◆ **The request**
From the listing below, pull each line that includes "part".

─── Supplied information ───

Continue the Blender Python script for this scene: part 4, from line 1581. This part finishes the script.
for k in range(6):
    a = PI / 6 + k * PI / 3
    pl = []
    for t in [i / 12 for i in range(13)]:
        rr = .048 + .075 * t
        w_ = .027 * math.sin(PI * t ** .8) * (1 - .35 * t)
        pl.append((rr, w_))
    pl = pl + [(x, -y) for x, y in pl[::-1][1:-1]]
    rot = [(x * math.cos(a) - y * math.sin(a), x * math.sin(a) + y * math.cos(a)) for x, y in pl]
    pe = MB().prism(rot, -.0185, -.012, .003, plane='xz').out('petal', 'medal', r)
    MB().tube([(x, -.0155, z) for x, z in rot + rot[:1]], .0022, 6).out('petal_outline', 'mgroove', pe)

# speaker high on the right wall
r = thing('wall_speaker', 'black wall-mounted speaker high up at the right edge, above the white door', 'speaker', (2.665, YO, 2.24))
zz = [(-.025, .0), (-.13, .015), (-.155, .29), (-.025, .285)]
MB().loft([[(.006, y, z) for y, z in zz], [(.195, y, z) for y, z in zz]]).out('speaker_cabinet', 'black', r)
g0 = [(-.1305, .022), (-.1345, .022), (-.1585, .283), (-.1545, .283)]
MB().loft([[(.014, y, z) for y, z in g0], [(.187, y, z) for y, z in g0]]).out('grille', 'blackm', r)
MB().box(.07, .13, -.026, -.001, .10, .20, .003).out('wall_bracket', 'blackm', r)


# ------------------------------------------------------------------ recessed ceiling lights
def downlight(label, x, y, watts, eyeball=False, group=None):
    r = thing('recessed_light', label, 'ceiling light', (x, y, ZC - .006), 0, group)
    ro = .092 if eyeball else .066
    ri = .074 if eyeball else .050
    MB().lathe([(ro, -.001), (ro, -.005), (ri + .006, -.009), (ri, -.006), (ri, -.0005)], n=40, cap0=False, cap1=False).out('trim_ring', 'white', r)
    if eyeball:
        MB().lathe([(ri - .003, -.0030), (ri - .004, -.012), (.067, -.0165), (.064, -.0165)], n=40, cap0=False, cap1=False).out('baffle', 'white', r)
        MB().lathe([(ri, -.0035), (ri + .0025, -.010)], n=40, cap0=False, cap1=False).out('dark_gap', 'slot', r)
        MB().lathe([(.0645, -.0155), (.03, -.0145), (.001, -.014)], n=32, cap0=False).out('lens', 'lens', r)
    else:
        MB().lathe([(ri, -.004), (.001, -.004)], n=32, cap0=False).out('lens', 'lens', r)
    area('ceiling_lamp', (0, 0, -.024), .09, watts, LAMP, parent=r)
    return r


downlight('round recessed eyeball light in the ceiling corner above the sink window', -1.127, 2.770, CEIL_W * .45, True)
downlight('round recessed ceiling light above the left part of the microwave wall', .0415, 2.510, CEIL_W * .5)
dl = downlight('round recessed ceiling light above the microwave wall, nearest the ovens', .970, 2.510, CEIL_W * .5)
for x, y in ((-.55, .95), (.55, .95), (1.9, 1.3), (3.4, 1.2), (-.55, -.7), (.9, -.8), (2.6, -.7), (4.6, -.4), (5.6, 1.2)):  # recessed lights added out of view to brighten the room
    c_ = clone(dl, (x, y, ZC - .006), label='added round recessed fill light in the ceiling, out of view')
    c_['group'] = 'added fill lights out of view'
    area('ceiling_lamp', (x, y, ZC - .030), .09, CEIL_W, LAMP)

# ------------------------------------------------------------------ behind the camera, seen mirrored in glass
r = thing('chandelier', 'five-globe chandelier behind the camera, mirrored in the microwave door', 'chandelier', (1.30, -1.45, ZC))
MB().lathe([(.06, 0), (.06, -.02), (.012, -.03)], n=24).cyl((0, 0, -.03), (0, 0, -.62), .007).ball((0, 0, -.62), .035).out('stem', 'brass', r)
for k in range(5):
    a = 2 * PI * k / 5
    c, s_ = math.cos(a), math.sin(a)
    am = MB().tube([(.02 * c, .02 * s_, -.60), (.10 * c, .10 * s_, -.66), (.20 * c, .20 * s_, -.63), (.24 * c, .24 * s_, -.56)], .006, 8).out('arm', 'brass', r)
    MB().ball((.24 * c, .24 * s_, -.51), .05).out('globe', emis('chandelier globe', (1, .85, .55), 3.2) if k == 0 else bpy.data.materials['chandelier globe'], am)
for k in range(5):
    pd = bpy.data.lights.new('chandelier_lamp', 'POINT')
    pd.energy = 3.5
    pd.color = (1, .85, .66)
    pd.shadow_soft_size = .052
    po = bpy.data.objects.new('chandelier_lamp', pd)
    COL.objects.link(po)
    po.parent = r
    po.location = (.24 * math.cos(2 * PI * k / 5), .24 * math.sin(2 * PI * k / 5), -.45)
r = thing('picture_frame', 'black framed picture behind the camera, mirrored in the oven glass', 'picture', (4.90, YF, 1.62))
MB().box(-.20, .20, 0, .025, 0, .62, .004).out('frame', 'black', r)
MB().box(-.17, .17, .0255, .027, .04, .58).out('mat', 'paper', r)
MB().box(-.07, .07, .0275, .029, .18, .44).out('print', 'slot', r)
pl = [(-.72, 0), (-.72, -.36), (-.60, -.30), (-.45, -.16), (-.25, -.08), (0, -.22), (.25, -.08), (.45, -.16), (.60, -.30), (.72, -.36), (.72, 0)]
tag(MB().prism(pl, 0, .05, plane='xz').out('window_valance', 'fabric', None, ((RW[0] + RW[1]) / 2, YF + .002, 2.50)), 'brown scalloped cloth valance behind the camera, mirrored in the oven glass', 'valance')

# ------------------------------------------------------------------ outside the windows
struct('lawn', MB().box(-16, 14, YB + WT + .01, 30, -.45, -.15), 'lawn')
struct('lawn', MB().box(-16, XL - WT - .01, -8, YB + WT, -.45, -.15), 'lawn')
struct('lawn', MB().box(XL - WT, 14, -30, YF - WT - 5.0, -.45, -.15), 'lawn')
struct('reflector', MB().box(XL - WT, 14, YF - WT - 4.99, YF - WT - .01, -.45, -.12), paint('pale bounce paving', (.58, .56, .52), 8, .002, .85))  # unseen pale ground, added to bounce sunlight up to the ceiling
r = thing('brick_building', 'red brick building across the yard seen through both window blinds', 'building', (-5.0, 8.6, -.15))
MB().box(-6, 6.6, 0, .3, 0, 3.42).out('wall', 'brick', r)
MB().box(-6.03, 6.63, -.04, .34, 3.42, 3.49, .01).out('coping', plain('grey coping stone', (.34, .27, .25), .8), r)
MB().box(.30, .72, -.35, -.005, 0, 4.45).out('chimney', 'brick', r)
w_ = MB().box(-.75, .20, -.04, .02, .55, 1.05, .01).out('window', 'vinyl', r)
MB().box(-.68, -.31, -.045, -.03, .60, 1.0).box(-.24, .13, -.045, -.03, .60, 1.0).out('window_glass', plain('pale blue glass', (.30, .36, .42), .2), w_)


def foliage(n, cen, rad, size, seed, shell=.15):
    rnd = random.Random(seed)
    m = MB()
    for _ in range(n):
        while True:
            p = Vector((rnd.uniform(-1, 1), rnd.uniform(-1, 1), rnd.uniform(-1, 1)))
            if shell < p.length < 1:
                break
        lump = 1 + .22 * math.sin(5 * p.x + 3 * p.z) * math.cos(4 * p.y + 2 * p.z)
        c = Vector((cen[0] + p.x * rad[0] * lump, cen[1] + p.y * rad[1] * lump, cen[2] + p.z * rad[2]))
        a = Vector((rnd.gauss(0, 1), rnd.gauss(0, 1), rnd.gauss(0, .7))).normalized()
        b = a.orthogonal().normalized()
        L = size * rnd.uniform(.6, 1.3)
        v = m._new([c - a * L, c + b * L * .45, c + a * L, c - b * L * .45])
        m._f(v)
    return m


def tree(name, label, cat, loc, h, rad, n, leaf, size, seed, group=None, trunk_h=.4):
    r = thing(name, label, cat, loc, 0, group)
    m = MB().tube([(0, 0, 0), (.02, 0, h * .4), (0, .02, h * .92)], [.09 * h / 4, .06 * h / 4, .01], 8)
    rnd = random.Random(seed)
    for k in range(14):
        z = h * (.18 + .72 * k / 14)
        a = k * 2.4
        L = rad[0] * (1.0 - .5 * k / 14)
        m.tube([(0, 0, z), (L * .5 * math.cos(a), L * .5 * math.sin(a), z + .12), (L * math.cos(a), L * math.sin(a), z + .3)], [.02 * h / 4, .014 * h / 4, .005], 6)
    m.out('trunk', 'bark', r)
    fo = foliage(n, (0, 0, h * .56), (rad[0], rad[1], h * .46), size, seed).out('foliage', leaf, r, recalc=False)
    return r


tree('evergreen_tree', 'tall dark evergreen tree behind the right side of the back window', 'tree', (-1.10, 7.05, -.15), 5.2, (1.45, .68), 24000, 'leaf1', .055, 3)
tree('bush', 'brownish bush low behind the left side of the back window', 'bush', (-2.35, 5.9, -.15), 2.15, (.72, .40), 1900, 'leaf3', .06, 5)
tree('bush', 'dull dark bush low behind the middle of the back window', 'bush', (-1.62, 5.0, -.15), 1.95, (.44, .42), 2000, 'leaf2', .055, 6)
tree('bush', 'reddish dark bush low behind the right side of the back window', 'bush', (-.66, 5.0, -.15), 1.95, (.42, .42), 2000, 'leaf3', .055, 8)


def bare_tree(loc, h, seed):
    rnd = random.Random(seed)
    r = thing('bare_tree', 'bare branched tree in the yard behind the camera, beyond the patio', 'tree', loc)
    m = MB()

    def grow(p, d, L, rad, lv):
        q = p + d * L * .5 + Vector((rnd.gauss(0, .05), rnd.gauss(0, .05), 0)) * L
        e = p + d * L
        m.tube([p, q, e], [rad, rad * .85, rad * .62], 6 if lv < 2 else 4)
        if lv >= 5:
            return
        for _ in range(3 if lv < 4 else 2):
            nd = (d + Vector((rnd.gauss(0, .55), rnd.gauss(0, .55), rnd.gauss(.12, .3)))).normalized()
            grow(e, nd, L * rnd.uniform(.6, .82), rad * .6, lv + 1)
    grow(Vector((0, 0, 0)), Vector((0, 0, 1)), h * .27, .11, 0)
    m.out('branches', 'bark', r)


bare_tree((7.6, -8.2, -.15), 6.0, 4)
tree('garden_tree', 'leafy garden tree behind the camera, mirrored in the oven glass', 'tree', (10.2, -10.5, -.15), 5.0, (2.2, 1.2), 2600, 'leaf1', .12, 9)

───

◆ **Solved exercise**
Continue the Blender Python script for this scene: part 4, from line 1581. This part finishes the script.
downlight('round recessed ceiling light above the left part of the microwave wall', .0415, 2.510, CEIL_W * .5)